-- START OF Record list --

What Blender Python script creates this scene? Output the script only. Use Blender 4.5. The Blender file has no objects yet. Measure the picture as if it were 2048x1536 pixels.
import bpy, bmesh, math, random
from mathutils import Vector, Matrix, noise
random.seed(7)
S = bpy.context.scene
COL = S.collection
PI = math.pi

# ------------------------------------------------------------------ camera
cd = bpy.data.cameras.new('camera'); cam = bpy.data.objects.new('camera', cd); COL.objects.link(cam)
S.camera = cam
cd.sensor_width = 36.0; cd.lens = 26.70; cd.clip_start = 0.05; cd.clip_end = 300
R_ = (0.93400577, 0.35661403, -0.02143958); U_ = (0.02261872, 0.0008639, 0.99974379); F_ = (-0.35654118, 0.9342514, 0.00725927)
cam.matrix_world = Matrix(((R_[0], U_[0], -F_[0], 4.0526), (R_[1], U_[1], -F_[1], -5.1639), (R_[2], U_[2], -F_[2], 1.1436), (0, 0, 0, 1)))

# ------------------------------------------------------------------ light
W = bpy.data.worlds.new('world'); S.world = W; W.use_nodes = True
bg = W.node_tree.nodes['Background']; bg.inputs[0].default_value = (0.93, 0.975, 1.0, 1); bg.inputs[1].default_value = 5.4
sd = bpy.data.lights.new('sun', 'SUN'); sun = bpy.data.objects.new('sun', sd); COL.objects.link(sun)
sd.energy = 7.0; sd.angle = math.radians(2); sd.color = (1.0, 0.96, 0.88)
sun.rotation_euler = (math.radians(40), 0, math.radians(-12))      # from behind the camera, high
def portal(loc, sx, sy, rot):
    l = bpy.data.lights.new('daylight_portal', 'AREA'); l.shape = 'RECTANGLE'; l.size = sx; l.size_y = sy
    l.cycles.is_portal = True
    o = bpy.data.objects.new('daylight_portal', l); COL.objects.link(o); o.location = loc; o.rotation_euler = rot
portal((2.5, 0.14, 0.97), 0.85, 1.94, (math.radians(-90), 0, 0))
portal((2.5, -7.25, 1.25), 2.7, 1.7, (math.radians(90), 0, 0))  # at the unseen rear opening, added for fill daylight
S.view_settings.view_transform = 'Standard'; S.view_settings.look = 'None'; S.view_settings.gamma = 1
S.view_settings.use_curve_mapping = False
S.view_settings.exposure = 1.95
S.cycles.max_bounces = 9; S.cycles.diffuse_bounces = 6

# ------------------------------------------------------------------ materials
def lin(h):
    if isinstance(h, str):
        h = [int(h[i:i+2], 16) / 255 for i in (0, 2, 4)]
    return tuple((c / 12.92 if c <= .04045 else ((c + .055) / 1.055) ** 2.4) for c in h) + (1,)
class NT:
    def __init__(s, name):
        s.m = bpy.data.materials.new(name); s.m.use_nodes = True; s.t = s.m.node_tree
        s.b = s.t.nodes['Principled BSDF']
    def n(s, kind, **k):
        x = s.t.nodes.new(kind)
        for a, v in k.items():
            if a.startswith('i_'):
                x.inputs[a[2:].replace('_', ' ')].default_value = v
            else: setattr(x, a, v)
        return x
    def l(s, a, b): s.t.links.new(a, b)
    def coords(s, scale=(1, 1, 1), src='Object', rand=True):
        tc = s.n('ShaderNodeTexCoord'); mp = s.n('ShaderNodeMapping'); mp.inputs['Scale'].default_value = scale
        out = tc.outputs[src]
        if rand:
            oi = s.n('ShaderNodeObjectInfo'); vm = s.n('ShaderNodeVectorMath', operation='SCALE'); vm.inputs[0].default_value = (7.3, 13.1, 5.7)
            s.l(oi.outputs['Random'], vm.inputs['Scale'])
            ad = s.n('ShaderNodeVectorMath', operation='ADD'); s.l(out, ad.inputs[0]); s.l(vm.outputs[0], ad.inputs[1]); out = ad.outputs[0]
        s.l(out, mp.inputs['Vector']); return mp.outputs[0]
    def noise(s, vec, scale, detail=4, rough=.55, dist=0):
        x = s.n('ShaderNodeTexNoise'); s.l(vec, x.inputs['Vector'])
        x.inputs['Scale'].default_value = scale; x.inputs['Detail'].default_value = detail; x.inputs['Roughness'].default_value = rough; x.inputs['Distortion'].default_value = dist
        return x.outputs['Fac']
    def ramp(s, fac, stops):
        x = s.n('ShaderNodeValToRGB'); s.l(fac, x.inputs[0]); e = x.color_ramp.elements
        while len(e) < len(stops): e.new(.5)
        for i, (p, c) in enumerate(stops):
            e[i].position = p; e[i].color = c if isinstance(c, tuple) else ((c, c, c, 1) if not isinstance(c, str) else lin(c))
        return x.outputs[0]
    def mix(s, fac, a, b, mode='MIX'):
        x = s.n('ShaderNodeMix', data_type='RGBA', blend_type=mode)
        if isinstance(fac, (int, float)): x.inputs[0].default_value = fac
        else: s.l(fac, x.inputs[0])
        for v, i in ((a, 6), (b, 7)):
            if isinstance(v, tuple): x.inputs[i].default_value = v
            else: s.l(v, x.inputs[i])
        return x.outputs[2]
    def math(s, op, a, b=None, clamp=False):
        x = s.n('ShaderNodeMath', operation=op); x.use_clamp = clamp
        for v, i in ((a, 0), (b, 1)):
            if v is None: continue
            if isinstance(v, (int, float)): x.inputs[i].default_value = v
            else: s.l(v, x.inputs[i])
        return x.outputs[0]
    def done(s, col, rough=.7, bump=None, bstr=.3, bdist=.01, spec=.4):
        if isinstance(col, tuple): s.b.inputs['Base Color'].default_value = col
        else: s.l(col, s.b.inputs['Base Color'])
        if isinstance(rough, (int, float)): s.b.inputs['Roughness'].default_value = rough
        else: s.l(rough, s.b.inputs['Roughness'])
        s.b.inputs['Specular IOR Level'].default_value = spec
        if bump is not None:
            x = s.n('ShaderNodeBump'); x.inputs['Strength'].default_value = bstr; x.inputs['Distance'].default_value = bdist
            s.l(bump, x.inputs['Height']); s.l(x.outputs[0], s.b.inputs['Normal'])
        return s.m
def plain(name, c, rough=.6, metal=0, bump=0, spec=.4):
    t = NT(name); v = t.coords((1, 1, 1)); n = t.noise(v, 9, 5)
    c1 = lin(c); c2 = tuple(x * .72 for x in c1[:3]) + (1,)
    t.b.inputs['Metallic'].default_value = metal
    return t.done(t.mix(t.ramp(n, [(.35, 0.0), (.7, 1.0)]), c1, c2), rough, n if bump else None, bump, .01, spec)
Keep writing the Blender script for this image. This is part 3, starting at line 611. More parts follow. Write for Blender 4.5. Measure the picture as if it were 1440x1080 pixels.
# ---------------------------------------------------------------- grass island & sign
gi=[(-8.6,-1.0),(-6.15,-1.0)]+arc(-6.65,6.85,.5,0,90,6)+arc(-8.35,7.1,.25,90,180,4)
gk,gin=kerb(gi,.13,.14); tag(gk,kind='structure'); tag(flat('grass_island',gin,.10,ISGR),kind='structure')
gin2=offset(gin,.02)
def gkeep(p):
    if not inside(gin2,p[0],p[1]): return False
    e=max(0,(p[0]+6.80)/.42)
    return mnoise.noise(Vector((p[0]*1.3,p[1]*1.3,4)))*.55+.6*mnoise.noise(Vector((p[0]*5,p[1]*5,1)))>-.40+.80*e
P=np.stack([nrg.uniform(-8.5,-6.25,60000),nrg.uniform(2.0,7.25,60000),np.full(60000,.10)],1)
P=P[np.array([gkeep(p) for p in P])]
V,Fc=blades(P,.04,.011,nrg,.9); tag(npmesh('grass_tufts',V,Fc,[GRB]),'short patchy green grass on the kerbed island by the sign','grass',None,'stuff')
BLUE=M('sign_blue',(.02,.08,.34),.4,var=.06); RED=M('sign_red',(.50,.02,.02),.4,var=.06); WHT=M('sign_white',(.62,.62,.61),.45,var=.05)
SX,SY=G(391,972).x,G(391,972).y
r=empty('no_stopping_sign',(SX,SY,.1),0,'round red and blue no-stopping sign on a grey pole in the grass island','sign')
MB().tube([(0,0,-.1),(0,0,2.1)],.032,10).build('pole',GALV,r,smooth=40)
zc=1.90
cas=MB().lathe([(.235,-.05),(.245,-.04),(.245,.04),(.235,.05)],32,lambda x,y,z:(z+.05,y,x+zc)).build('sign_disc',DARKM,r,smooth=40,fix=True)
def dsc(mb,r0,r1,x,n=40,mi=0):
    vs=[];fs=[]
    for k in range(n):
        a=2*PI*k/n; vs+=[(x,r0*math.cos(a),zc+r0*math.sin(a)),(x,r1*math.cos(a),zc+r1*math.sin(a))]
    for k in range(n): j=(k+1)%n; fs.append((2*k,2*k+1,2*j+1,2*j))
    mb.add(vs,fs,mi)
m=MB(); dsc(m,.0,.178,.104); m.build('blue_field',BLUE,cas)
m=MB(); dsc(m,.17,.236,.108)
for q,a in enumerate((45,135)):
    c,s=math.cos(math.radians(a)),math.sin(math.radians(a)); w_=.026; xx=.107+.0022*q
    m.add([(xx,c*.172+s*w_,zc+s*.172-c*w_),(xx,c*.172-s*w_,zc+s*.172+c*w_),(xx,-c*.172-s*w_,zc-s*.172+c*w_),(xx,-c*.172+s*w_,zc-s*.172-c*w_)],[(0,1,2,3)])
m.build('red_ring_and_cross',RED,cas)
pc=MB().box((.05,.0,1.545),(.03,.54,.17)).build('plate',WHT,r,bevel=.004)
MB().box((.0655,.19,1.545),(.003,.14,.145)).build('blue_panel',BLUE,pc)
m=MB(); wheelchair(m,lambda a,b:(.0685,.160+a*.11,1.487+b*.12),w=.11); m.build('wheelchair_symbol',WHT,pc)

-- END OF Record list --

▶ [What you have to do]
Quote every line of the records above, from the first down to the one holding "S.cycles.max_bounces = 9;", exactly as written.

▶ [Response to this exercise]
What Blender Python script creates this scene? Output the script only. Use Blender 4.5. The Blender file has no objects yet. Measure the picture as if it were 2048x1536 pixels.
import bpy, bmesh, math, random
from mathutils import Vector, Matrix, noise
random.seed(7)
S = bpy.context.scene
COL = S.collection
PI = math.pi

# ------------------------------------------------------------------ camera
cd = bpy.data.cameras.new('camera'); cam = bpy.data.objects.new('camera', cd); COL.objects.link(cam)
S.camera = cam
cd.sensor_width = 36.0; cd.lens = 26.70; cd.clip_start = 0.05; cd.clip_end = 300
R_ = (0.93400577, 0.35661403, -0.02143958); U_ = (0.02261872, 0.0008639, 0.99974379); F_ = (-0.35654118, 0.9342514, 0.00725927)
cam.matrix_world = Matrix(((R_[0], U_[0], -F_[0], 4.0526), (R_[1], U_[1], -F_[1], -5.1639), (R_[2], U_[2], -F_[2], 1.1436), (0, 0, 0, 1)))

# ------------------------------------------------------------------ light
W = bpy.data.worlds.new('world'); S.world = W; W.use_nodes = True
bg = W.node_tree.nodes['Background']; bg.inputs[0].default_value = (0.93, 0.975, 1.0, 1); bg.inputs[1].default_value = 5.4
sd = bpy.data.lights.new('sun', 'SUN'); sun = bpy.data.objects.new('sun', sd); COL.objects.link(sun)
sd.energy = 7.0; sd.angle = math.radians(2); sd.color = (1.0, 0.96, 0.88)
sun.rotation_euler = (math.radians(40), 0, math.radians(-12))      # from behind the camera, high
def portal(loc, sx, sy, rot):
    l = bpy.data.lights.new('daylight_portal', 'AREA'); l.shape = 'RECTANGLE'; l.size = sx; l.size_y = sy
    l.cycles.is_portal = True
    o = bpy.data.objects.new('daylight_portal', l); COL.objects.link(o); o.location = loc; o.rotation_euler = rot
portal((2.5, 0.14, 0.97), 0.85, 1.94, (math.radians(-90), 0, 0))
portal((2.5, -7.25, 1.25), 2.7, 1.7, (math.radians(90), 0, 0))  # at the unseen rear opening, added for fill daylight
S.view_settings.view_transform = 'Standard'; S.view_settings.look = 'None'; S.view_settings.gamma = 1
S.view_settings.use_curve_mapping = False
S.view_settings.exposure = 1.95
S.cycles.max_bounces = 9; S.cycles.diffuse_bounces = 6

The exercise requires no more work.